As expected, Lioness: The Hidden Treasures is a disjointed record, taking in jazz, doo-wop, reggae and hip hop and bouncing from Frank-era tracks to more recent recordings and back again. Her 2004 version of Carol King’s ‘Will You Still Love Me Tomorrow?’ is a million miles away from the doe-eyed Shirelles version, complete with theatrical string arrangements, Latin-tinged percussion, and a cameo from someone who’s mighty handy with a pair of castanets. ‘Between The Cheats’ is much more Shirelles-esque, although the 2008 composition will probably be remembered as a taunt at ex-husband Blake Fielder-Civil rather than a brilliant, piano-driven, Ronettes-brand pop ditty. Beginning with the lines, “I would die for the boy/ I’d take a thousand thumps for my love”, it’s far from the razor-tongued outburst the title hints at.
If anything sums up Amy’s turbulent relationship with ex-jailbird Fielder-Civil, it’s Nas collaboration ‘Like Smoke’ from the same session, which swirls around the heartbreaking refrain of “I never wanted you to be my man/ I just need your company”. Forthright, serene and honest, it’s a timeless duet and certainly a more sincere one than her pairing with Ghostface Killah a few years back (Amy sampled Nas’ ‘Made You Look’ on her 2003 debut, and the pair had been friends since).
It’s important to note that Lioness: Hidden Treasures is not what many Amy fans will be hoping for, that is, a peek at what album number three might have sounded like. You have to question whether Amy would have wanted the world to hear tracks like the original, rough-around-the-edges version of ‘Tears Dry On Their Own’ or a drowsy early recording of ‘Valerie’, almost identical to the one that topped the charts in 2007. Equally, I doubt the perfectionist in Amy would have allowed her prose to be masked over with horns, or her spectacular money notes (see the final moments of ‘Best Friends’) to be muffled in the fizz. Of course, the perfect take of these tracks simply does not exist, but to make up for the hazy production, it would have been nice to hear one stripped-down number, like the stunning acoustic version of Phil Spector’s ‘To Know Him Is To Love Him’ that appeared on the deluxe edition of Back To Black.

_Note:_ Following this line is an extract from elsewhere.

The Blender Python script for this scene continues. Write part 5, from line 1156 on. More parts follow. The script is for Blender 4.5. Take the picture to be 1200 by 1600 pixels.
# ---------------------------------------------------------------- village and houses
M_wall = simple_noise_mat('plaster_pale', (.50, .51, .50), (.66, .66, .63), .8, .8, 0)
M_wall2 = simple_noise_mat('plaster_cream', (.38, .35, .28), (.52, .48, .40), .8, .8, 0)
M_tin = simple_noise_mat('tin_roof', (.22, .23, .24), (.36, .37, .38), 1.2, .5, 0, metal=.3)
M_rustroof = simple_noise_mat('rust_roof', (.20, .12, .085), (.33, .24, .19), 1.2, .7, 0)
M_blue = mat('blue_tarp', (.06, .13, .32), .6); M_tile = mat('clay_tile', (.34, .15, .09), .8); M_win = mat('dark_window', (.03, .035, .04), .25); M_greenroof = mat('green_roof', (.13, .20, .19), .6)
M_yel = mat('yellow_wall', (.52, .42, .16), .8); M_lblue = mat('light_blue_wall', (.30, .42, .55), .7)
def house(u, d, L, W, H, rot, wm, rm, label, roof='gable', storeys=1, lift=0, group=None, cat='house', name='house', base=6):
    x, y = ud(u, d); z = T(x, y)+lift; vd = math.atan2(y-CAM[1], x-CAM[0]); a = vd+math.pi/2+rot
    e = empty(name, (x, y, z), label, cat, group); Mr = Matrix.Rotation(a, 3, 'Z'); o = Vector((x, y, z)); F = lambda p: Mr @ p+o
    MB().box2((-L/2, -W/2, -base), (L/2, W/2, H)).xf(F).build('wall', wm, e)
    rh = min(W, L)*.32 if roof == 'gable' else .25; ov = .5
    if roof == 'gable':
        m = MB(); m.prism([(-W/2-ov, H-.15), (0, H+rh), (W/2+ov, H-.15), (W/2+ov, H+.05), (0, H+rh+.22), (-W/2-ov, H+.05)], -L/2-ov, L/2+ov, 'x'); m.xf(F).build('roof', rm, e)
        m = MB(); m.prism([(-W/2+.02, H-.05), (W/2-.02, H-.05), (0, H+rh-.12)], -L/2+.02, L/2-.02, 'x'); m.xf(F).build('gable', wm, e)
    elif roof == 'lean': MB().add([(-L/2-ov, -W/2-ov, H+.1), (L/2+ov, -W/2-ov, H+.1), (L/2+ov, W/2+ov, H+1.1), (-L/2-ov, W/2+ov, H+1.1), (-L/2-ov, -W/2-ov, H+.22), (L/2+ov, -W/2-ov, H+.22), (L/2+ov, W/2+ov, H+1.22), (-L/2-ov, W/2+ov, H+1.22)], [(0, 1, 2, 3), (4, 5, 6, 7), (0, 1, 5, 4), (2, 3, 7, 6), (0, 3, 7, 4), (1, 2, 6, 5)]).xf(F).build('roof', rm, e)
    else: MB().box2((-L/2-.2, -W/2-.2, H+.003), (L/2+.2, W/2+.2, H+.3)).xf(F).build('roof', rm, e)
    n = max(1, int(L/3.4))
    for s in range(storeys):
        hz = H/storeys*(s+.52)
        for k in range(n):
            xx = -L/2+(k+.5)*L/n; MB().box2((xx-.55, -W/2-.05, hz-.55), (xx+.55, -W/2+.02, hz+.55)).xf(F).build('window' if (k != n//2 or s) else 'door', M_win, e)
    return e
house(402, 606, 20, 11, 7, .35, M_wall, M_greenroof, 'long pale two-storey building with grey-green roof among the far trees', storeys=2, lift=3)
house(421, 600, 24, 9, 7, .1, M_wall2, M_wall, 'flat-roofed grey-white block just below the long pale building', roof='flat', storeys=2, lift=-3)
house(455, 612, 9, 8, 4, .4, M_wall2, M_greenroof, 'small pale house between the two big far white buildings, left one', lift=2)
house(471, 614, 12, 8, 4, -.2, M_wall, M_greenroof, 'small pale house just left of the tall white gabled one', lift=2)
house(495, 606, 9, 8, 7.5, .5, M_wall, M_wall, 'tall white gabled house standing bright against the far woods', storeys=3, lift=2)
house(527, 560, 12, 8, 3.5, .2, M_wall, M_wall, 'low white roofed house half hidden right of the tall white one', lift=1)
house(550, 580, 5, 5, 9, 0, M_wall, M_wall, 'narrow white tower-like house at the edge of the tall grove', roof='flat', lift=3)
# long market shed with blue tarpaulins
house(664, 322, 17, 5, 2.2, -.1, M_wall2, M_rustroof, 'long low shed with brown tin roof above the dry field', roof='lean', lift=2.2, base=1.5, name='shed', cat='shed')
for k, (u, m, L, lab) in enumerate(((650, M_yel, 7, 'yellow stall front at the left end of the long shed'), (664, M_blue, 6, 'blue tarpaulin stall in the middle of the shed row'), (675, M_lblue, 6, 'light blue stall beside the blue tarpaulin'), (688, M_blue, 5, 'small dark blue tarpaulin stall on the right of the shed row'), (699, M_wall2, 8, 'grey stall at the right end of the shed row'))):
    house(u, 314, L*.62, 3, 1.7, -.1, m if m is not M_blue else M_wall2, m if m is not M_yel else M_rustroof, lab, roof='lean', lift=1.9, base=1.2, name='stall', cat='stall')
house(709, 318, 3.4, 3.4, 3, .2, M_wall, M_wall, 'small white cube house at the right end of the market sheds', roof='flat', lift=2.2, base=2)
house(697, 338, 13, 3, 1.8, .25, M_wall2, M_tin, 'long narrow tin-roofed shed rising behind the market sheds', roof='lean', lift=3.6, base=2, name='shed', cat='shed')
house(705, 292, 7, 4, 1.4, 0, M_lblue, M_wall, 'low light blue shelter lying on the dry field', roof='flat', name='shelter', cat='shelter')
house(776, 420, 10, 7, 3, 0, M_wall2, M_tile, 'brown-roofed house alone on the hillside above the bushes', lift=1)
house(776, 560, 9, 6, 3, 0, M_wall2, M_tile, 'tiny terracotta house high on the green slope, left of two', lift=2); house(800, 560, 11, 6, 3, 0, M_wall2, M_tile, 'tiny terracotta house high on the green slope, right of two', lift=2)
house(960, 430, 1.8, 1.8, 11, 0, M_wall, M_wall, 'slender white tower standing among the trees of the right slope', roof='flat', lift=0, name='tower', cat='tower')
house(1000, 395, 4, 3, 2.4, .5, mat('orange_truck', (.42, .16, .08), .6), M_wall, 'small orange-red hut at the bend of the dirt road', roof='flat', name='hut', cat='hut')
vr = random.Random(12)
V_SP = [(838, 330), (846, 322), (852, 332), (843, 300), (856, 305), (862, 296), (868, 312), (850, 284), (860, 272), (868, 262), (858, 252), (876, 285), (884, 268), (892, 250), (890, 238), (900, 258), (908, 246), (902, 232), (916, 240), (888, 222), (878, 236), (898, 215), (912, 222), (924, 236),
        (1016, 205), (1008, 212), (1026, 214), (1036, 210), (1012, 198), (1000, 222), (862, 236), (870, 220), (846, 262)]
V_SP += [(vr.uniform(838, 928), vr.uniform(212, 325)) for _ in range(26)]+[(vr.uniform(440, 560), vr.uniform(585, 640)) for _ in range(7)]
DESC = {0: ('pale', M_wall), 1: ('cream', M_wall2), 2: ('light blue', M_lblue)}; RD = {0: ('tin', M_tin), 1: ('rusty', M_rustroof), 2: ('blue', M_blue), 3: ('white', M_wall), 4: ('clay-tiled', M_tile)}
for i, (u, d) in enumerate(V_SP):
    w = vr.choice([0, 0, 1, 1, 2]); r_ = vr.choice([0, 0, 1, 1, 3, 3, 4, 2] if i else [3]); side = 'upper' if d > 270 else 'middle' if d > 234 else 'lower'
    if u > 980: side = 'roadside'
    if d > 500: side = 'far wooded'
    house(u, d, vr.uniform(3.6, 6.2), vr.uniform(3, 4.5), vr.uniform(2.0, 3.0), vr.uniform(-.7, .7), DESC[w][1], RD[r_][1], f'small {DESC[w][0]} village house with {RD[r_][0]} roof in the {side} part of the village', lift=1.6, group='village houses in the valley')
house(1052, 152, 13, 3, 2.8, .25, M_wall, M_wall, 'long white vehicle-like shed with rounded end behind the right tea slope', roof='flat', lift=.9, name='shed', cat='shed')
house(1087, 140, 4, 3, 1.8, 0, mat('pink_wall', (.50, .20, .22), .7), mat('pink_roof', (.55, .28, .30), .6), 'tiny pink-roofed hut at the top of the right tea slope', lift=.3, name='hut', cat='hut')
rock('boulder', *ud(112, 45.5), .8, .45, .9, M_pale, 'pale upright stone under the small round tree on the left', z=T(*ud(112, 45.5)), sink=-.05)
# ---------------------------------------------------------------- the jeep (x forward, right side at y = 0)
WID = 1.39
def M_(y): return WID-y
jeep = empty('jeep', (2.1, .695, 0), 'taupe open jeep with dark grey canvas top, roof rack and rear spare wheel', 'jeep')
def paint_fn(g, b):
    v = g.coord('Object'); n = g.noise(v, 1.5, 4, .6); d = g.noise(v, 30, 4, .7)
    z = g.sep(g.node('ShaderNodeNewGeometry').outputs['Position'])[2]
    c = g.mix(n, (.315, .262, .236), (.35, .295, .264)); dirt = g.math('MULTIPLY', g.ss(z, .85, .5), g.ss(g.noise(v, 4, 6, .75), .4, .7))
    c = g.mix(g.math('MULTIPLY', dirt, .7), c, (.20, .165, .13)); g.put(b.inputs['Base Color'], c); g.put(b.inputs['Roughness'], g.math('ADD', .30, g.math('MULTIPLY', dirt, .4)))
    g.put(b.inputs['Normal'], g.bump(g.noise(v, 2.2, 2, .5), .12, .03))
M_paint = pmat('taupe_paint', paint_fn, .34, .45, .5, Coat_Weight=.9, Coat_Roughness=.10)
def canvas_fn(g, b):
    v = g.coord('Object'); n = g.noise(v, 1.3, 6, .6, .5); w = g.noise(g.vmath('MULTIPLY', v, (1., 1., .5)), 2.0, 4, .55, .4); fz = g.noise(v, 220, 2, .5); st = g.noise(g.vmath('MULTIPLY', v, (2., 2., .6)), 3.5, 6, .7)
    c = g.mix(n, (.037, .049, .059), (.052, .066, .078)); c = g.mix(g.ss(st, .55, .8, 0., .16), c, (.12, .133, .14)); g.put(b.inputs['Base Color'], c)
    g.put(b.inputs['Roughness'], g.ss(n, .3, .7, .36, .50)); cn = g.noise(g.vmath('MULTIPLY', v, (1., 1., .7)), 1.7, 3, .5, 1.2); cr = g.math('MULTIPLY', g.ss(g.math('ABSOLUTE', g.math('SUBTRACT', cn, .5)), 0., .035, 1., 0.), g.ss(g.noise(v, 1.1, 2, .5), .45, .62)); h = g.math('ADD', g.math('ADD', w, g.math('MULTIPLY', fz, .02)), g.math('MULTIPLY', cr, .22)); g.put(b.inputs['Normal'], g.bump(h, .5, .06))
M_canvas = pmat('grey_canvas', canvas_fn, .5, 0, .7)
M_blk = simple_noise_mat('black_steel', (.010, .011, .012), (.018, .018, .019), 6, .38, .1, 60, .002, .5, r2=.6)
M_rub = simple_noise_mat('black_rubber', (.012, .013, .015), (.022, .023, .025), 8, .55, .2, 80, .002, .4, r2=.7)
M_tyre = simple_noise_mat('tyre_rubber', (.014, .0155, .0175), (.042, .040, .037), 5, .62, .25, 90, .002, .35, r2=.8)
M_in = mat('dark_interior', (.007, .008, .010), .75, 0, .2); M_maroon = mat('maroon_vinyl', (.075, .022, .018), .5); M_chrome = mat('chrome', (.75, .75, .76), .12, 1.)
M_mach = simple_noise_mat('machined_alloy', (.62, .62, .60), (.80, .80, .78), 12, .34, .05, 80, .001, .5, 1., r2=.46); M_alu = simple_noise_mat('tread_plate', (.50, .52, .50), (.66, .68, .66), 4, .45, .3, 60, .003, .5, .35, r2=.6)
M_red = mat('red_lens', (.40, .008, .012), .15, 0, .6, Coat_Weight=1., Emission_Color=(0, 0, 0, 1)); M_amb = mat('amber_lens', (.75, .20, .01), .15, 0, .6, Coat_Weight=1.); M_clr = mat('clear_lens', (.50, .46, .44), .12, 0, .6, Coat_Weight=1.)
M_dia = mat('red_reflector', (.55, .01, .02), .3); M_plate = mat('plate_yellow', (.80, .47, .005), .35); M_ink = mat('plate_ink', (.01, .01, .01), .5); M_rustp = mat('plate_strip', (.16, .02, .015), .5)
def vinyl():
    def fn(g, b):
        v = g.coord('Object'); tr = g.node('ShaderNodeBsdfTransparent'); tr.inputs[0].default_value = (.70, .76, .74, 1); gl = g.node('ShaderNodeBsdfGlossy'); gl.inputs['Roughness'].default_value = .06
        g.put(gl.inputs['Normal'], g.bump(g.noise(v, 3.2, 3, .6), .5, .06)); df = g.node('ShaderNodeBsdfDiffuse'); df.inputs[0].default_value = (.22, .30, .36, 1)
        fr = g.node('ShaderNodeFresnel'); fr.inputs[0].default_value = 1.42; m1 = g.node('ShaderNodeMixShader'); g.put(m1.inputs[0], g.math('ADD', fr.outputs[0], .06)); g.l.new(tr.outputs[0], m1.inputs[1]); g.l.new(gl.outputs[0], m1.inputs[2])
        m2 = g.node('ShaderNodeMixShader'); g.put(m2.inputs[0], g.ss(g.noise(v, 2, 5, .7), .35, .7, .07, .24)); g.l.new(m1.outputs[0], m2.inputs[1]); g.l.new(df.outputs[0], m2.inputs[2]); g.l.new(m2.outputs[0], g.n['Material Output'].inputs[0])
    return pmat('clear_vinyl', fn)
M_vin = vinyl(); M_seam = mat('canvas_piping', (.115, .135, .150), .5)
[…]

Lacking this, the album’s most sensational moment is Amy’s version of ‘The Girl From Ipanema’, recorded in May 2002 when she was 18, vibrant and scatting for her life. Not only did the teenager have the gall to change the classic line to “When she passes each one she passes goes, ‘ah boo di di dow’’, she happily reconstructed the entire melody in true Anita O’Day style. Of course, that was 2002, and this is 2011. We now know that the playful spirit that helped create that track was long gone when it came time to record a third album, almost a decade later.
If Lioness… proves anything, it’s that even a few months ago, Winehouse still operated with the greatest respect for the musicians who went before her, and with hope that she could carry on in their shadows. Her version of Donny Hathaway’s ‘A Song For You’ starts with torrential rain, and ends with Amy chatting to Remi from her couch in her London home in 2009. “Like Marvin Gaye, great,” she muses, “but Donny Hathaway, he couldn’t contain himself… he had somefink in him, you know?”
Amy sounds equally empowered on ‘Halftime’ as she belts, “When Frank Sinatra sings, it’s too much to take/ So I sing the same… and he pacifies my ache’” It’s not possible for Winehouse to leave as great a legacy as Sinatra, who lived to be 82 and sang professionally for 60 years, but it’s comforting to know that at one point in her career, she had the same healing affect on listeners that Ol’ Blue Eyes had on her.